=== What you need to do ===
Using the data below, return the stretch from the line that contains "Write the bpy" through the line that contains "from mathutils import Vector, Matrix", both included, exactly as it stands and nothing beyond it.

=== Dataset records ===
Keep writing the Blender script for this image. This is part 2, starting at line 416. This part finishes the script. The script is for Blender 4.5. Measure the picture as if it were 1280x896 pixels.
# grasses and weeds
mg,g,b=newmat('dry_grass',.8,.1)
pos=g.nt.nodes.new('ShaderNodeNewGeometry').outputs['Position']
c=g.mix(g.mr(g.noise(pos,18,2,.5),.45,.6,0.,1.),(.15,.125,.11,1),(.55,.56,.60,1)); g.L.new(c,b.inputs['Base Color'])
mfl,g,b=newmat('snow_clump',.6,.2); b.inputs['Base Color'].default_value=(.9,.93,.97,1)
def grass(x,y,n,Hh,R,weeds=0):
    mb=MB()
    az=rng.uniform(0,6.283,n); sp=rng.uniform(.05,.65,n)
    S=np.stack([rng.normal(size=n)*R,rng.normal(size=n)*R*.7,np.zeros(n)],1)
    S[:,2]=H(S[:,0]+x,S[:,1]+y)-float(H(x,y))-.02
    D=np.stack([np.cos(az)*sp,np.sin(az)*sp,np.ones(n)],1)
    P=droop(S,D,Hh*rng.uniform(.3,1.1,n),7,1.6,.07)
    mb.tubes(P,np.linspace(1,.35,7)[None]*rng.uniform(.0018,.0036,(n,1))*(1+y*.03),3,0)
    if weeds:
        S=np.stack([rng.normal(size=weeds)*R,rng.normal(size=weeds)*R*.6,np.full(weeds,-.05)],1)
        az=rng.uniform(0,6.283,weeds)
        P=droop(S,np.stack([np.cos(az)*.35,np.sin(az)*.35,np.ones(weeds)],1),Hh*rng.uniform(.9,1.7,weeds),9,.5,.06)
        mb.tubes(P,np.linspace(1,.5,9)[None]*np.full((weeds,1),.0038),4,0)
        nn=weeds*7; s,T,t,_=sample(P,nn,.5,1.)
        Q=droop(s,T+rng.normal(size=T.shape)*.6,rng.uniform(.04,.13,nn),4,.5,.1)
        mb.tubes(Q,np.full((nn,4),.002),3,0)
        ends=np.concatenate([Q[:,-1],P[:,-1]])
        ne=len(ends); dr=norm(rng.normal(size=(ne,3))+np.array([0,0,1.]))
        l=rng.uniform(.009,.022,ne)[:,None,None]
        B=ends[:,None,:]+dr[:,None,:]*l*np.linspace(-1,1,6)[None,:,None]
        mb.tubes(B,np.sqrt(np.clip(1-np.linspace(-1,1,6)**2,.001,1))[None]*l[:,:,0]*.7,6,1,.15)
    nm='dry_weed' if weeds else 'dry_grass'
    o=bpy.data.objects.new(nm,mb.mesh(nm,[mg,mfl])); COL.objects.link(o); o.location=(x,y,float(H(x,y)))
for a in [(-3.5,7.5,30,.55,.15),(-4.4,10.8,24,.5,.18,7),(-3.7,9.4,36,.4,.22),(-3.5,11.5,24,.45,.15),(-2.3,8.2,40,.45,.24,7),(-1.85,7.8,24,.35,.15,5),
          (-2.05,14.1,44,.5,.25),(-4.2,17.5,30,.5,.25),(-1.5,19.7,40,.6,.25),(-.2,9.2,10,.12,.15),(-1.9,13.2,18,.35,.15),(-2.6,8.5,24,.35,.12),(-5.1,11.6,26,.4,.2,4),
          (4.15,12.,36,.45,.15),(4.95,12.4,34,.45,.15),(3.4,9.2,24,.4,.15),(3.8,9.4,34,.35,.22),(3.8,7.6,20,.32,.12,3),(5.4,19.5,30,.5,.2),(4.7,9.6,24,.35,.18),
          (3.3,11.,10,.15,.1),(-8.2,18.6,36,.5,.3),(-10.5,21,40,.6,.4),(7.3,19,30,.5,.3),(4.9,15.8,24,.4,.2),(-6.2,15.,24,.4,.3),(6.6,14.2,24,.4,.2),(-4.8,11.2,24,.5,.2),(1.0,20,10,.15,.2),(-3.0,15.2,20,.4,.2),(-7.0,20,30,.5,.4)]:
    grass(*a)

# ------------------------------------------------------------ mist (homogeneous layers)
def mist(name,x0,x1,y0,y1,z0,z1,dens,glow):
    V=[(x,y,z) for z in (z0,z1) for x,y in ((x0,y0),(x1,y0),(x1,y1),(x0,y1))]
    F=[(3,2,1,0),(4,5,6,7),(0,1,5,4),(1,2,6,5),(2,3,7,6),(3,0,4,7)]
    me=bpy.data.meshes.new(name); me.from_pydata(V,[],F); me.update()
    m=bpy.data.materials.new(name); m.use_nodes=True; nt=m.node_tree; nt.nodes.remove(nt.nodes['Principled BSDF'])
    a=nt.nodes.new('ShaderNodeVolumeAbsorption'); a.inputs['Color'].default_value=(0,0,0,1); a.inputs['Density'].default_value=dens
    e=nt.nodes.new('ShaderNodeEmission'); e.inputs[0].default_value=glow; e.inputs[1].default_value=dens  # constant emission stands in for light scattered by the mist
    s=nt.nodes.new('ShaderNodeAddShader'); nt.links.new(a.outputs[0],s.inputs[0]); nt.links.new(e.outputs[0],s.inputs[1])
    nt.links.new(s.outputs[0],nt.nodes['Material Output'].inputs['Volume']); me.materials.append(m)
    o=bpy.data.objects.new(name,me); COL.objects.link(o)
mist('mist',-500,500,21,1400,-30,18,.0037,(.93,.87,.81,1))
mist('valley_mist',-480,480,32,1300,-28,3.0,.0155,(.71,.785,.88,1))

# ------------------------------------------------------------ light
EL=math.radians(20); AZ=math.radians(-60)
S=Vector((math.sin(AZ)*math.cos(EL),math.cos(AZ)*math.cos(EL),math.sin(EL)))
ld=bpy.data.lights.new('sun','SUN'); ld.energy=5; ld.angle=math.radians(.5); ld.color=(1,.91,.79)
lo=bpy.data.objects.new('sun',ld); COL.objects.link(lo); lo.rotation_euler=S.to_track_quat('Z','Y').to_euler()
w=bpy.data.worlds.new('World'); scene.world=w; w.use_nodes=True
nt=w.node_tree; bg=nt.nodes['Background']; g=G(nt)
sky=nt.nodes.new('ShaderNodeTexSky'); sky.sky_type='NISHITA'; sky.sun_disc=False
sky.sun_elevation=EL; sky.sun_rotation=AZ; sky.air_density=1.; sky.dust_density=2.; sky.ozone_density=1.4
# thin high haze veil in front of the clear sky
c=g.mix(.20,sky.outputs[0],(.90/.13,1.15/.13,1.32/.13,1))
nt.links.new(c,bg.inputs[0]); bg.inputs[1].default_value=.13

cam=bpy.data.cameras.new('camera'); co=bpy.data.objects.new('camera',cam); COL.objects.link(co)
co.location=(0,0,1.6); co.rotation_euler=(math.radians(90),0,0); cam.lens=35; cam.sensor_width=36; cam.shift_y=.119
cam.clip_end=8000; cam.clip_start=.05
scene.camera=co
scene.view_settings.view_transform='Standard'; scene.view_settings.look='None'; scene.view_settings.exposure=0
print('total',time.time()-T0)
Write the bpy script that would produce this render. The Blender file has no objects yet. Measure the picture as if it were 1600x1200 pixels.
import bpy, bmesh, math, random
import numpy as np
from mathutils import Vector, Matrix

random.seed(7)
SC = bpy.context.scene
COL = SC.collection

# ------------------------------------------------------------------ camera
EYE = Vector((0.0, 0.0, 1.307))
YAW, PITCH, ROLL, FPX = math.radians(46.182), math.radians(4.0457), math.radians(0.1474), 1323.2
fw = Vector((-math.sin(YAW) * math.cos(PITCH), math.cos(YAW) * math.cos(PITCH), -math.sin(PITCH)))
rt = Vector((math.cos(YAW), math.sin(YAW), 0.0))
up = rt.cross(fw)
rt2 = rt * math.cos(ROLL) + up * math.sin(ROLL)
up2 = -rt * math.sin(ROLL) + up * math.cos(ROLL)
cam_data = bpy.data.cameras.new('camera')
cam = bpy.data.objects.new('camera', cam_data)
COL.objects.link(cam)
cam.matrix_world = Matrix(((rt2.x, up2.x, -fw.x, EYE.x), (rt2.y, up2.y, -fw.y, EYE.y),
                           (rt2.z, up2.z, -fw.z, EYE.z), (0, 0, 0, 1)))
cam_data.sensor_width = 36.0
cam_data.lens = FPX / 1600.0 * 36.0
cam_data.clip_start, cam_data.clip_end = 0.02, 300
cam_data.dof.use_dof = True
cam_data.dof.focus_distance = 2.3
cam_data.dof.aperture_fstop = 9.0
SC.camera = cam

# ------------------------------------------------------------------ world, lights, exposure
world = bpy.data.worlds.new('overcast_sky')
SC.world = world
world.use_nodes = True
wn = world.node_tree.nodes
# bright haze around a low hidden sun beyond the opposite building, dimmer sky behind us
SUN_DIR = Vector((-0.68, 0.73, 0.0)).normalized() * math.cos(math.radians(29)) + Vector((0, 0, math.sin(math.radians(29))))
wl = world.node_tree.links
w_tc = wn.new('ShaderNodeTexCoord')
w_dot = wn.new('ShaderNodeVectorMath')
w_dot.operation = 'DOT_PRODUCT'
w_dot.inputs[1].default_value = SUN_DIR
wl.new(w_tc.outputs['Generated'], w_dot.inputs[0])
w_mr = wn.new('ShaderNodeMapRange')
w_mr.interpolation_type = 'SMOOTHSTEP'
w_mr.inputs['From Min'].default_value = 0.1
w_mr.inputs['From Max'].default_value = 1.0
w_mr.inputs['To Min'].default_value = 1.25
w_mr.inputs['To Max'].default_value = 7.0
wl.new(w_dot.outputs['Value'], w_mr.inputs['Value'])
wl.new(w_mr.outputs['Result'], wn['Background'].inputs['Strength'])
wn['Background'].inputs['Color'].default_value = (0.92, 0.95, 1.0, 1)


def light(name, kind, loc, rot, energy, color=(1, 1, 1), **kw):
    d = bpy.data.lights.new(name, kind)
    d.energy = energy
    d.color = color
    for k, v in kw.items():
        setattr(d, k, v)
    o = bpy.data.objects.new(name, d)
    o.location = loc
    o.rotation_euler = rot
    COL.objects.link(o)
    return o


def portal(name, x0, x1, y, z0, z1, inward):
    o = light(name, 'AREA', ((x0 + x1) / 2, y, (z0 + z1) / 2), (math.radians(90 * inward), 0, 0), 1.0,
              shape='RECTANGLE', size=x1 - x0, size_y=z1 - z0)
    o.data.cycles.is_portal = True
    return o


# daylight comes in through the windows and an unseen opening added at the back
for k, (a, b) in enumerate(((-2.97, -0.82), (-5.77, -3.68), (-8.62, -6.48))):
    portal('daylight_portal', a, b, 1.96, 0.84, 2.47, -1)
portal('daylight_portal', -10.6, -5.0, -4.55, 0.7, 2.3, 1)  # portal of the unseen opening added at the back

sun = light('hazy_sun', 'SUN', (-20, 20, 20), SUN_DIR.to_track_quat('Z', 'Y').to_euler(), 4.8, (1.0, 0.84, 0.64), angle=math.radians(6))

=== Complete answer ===
Write the bpy script that would produce this render. The Blender file has no objects yet. Measure the picture as if it were 1600x1200 pixels.
import bpy, bmesh, math, random
import numpy as np
from mathutils import Vector, Matrix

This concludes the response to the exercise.